TASK PROMPT> All of the lines below are to be printed again exactly; images are excluded from the output.
── DATA BLOCK
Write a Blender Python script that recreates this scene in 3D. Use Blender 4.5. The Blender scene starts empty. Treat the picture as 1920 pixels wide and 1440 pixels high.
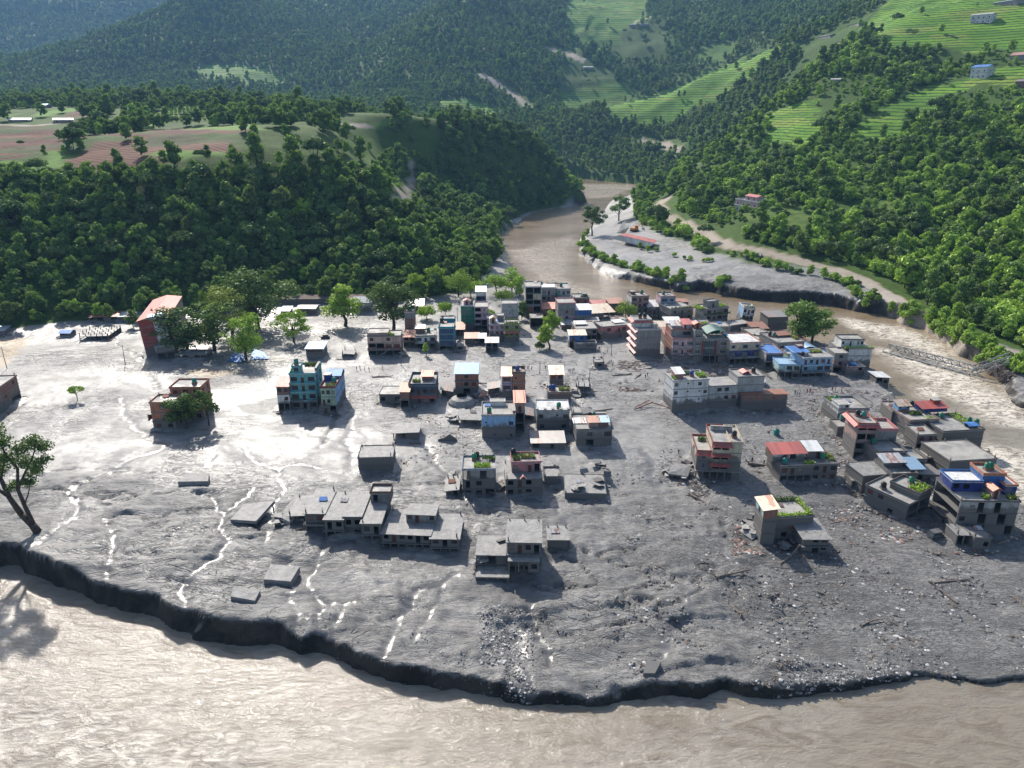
import bpy, math, random, colorsys
import numpy as np
from mathutils import Vector, Matrix, Euler
random.seed(7); R_ = np.random.RandomState(11)
SC = bpy.context.scene
COL = SC.collection
RAD = math.radians
# ------------------------------------------------------------------ camera
PITCH = RAD(20.0); CAMH = 95.0; F = 1400.0
cam_d = bpy.data.cameras.new('camera'); cam = bpy.data.objects.new('camera', cam_d); COL.objects.link(cam)
cam.location = (0, 0, CAMH); cam.rotation_euler = (math.pi/2-PITCH, 0, 0)
cam_d.sensor_width = 36.0; cam_d.lens = 36.0*F/1920.0; cam_d.clip_start = 1.0; cam_d.clip_end = 20000
SC.camera = cam
# ------------------------------------------------------------------ sky, sun, exposure
SUN_AZ = RAD(-23.0); SUN_EL = RAD(38.0)      # azimuth measured from +Y towards +X
W = bpy.data.worlds.new('World'); SC.world = W; W.use_nodes = True
nt = W.node_tree; bg = nt.nodes['Background']
sky = nt.nodes.new('ShaderNodeTexSky'); sky.sky_type = 'NISHITA'; sky.sun_disc = False
sky.sun_elevation = SUN_EL; sky.sun_rotation = SUN_AZ; sky.altitude = 400; sky.dust_density = 2.0; sky.air_density = 1.0
nt.links.new(sky.outputs[0], bg.inputs[0]); bg.inputs[1].default_value = 0.12
sd = bpy.data.lights.new('sun', 'SUN'); sd.energy = 4.2; sd.angle = RAD(1.2); sd.color = (1.0, 0.94, 0.85)
sun = bpy.data.objects.new('sun', sd); COL.objects.link(sun)
sdir = Vector((math.sin(SUN_AZ)*math.cos(SUN_EL), math.cos(SUN_AZ)*math.cos(SUN_EL), math.sin(SUN_EL)))
sun.rotation_euler = sdir.to_track_quat('Z', 'Y').to_euler(); sun.location = (0, 0, 600)
SC.view_settings.view_transform = 'Standard'; SC.view_settings.look = 'None'
SC.view_settings.exposure = 0.62; SC.view_settings.gamma = 1.0
SC.render.engine = 'CYCLES'
SC.cycles.max_bounces = 5; SC.cycles.diffuse_bounces = 2; SC.cycles.glossy_bounces = 2
SC.cycles.transparent_max_bounces = 6; SC.cycles.volume_bounces = 0; SC.cycles.caustics_reflective = False
SC.cycles.caustics_refractive = False; SC.cycles.use_denoising = True

# ------------------------------------------------------------------ noise in numpy
_perm = R_.rand(256, 256)
def vnoise(x, y, seed=0):
    x = x+seed*17.31; y = y+seed*9.77
    xi = np.floor(x).astype(np.int64); yi = np.floor(y).astype(np.int64)
    fx = x-xi; fy = y-yi
    fx = fx*fx*fx*(fx*(fx*6-15)+10); fy = fy*fy*fy*(fy*(fy*6-15)+10)
    a = _perm[xi & 255, yi & 255]; b = _perm[(xi+1) & 255, yi & 255]
    c = _perm[xi & 255, (yi+1) & 255]; d = _perm[(xi+1) & 255, (yi+1) & 255]
    return (a*(1-fx)+b*fx)*(1-fy)+(c*(1-fx)+d*fx)*fy
def fbm(x, y, sc, octv=4, seed=0, gain=0.5, ridged=False):
    s = 0; a = 1; t = 0; f = 1.0/sc
    for o in range(octv):
        n = vnoise(x*f*1.0+y*f*0.13, y*f-x*f*0.11, seed+o*3)*2-1
        if ridged: n = 1-2*np.abs(n)
        s = s+a*n; t += a; a *= gain; f *= 2.03
    return s/t
def sstep(a, b, x):
    t = np.clip((x-a)/(b-a), 0, 1); return t*t*(3-2*t)

# ------------------------------------------------------------------ survey helpers (photo pixel -> place)
CP, SP = math.cos(PITCH), math.sin(PITCH)
def ray(X, Y):
    u = (X-960)/F; w = (720-Y)/F
    return np.array([u, CP+w*SP, -SP+w*CP])
def atd(X, Y, d):
    r = ray(X, Y); t = d/r[1]; return (r[0]*t, d, CAMH+r[2]*t)
def atz(X, Y, z):
    r = ray(X, Y); t = (z-CAMH)/r[2]; return (r[0]*t, r[1]*t, z)
def proj(x, y, z):
    dz = z-CAMH; zc = y*CP-dz*SP; yc = y*SP+dz*CP
    return 960+F*x/zc, 720-F*yc/zc, zc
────
THE ANSWER>
Write a Blender Python script that recreates this scene in 3D. Use Blender 4.5. The Blender scene starts empty. Treat the picture as 1920 pixels wide and 1440 pixels high.
import bpy, math, random, colorsys
import numpy as np
from mathutils import Vector, Matrix, Euler
random.seed(7); R_ = np.random.RandomState(11)
SC = bpy.context.scene
COL = SC.collection
RAD = math.radians
# ------------------------------------------------------------------ camera
PITCH = RAD(20.0); CAMH = 95.0; F = 1400.0
cam_d = bpy.data.cameras.new('camera'); cam = bpy.data.objects.new('camera', cam_d); COL.objects.link(cam)
cam.location = (0, 0, CAMH); cam.rotation_euler = (math.pi/2-PITCH, 0, 0)
cam_d.sensor_width = 36.0; cam_d.lens = 36.0*F/1920.0; cam_d.clip_start = 1.0; cam_d.clip_end = 20000
SC.camera = cam
# ------------------------------------------------------------------ sky, sun, exposure
SUN_AZ = RAD(-23.0); SUN_EL = RAD(38.0)      # azimuth measured from +Y towards +X
W = bpy.data.worlds.new('World'); SC.world = W; W.use_nodes = True
nt = W.node_tree; bg = nt.nodes['Background']
sky = nt.nodes.new('ShaderNodeTexSky'); sky.sky_type = 'NISHITA'; sky.sun_disc = False
sky.sun_elevation = SUN_EL; sky.sun_rotation = SUN_AZ; sky.altitude = 400; sky.dust_density = 2.0; sky.air_density = 1.0
nt.links.new(sky.outputs[0], bg.inputs[0]); bg.inputs[1].default_value = 0.12
sd = bpy.data.lights.new('sun', 'SUN'); sd.energy = 4.2; sd.angle = RAD(1.2); sd.color = (1.0, 0.94, 0.85)
sun = bpy.data.objects.new('sun', sd); COL.objects.link(sun)
sdir = Vector((math.sin(SUN_AZ)*math.cos(SUN_EL), math.cos(SUN_AZ)*math.cos(SUN_EL), math.sin(SUN_EL)))
sun.rotation_euler = sdir.to_track_quat('Z', 'Y').to_euler(); sun.location = (0, 0, 600)
SC.view_settings.view_transform = 'Standard'; SC.view_settings.look = 'None'
SC.view_settings.exposure = 0.62; SC.view_settings.gamma = 1.0
SC.render.engine = 'CYCLES'
SC.cycles.max_bounces = 5; SC.cycles.diffuse_bounces = 2; SC.cycles.glossy_bounces = 2
SC.cycles.transparent_max_bounces = 6; SC.cycles.volume_bounces = 0; SC.cycles.caustics_reflective = False
SC.cycles.caustics_refractive = False; SC.cycles.use_denoising = True

# ------------------------------------------------------------------ noise in numpy
_perm = R_.rand(256, 256)
def vnoise(x, y, seed=0):
    x = x+seed*17.31; y = y+seed*9.77
    xi = np.floor(x).astype(np.int64); yi = np.floor(y).astype(np.int64)
    fx = x-xi; fy = y-yi
    fx = fx*fx*fx*(fx*(fx*6-15)+10); fy = fy*fy*fy*(fy*(fy*6-15)+10)
    a = _perm[xi & 255, yi & 255]; b = _perm[(xi+1) & 255, yi & 255]
    c = _perm[xi & 255, (yi+1) & 255]; d = _perm[(xi+1) & 255, (yi+1) & 255]
    return (a*(1-fx)+b*fx)*(1-fy)+(c*(1-fx)+d*fx)*fy
def fbm(x, y, sc, octv=4, seed=0, gain=0.5, ridged=False):
    s = 0; a = 1; t = 0; f = 1.0/sc
    for o in range(octv):
        n = vnoise(x*f*1.0+y*f*0.13, y*f-x*f*0.11, seed+o*3)*2-1
        if ridged: n = 1-2*np.abs(n)
        s = s+a*n; t += a; a *= gain; f *= 2.03
    return s/t
def sstep(a, b, x):
    t = np.clip((x-a)/(b-a), 0, 1); return t*t*(3-2*t)

# ------------------------------------------------------------------ survey helpers (photo pixel -> place)
CP, SP = math.cos(PITCH), math.sin(PITCH)
def ray(X, Y):
    u = (X-960)/F; w = (720-Y)/F
    return np.array([u, CP+w*SP, -SP+w*CP])
def atd(X, Y, d):
    r = ray(X, Y); t = d/r[1]; return (r[0]*t, d, CAMH+r[2]*t)
def atz(X, Y, z):
    r = ray(X, Y); t = (z-CAMH)/r[2]; return (r[0]*t, r[1]*t, z)
def proj(x, y, z):
    dz = z-CAMH; zc = y*CP-dz*SP; yc = y*SP+dz*CP
    return 960+F*x/zc, 720-F*yc/zc, zc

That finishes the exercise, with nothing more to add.